2013年12月26日木曜日

ロシアの声伝統の中波日本語放送が消える

国営ロシアトゥデイ通信社(モスクワ)は、旧ソ連時代のモスクワ放送以来70年に渡って続いてきた中波(普通のAMラジオ)での日本語放送(『ロシアの声』)を年内いっぱいで終了すると発表しました。2014年1月1日以降は、電波による放送は短波帯の1波だけとなり、ホームページで配信するオンデマンド放送中心へと移行します。

ロシアの声日本語放送は1944年(昭和19年)に創始され、最盛期の1970年代には中波だけで3つ(630kHz=ハバロフスク、720kHz=ユジノサハリンスク、1251kHz=ウラジオストク)、短波帯では10個以上の周波数を使い、1日6時間の日本語放送が行われていました。折からのBCLブームと重なり、モスクワに届くリスナーからの手紙は1か月あたり数万通に達し、週末のモスクワ発番組後半『聴取者の手紙から』で自分の手紙が読まれることがBCLファンにとってのステータスとなったことすらありました。
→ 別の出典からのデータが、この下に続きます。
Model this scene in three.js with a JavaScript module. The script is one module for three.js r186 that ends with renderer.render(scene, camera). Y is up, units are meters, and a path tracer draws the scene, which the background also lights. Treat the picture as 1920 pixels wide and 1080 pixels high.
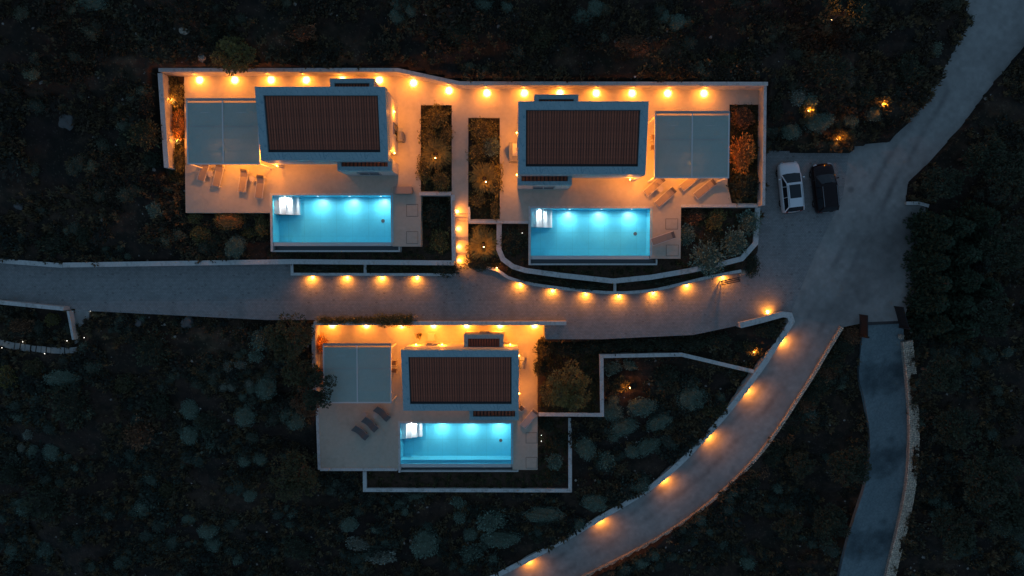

董事長ふくちゃんも、ブームがほぼ終息した後の1989年(平成元年)に短波帯の受信できるラジオを購入し、初めて手紙を出したのが旧モスクワ放送、それも今回廃止になる中波720kHzの放送を聞いて出したものだったと記憶しています。

その後、ソ連崩壊やインターネットの普及による短波帯国際放送自体の縮小といった時代の波に押され、いつしか630kHzは使われなくなり、中波放送はユジノサハリンスク発信の720kHzのみ、短波帯も周波数1つだけ、放送時間も1日2時間に減少してしまいました。

ロシアの声日本語放送のホームページには、アーカイブ放送というオンデマンド放送のページができ、電波による放送の開始時間を待つ必要はなくなりました。コンテンツも大きく変わり、旧ソ連時代の共産主義プロパガンダ一辺倒の論調は鳴りを潜め、今や世界の最重要ニュースからB級面白ネタまで満載した充実のニュースページへと変貌。ニュース以外では、日ロの文化交流に力を入れた内容になっています。

そして、2014年1月、国営リアノーボスチ通信と統合した新生ロシアトゥデイ通信の発足と同時に、日本語放送はインターネットのオンデマンド放送中心へと移行することになり、立ち上げ以来70年続いた中波の使用は取りやめられることになったのです。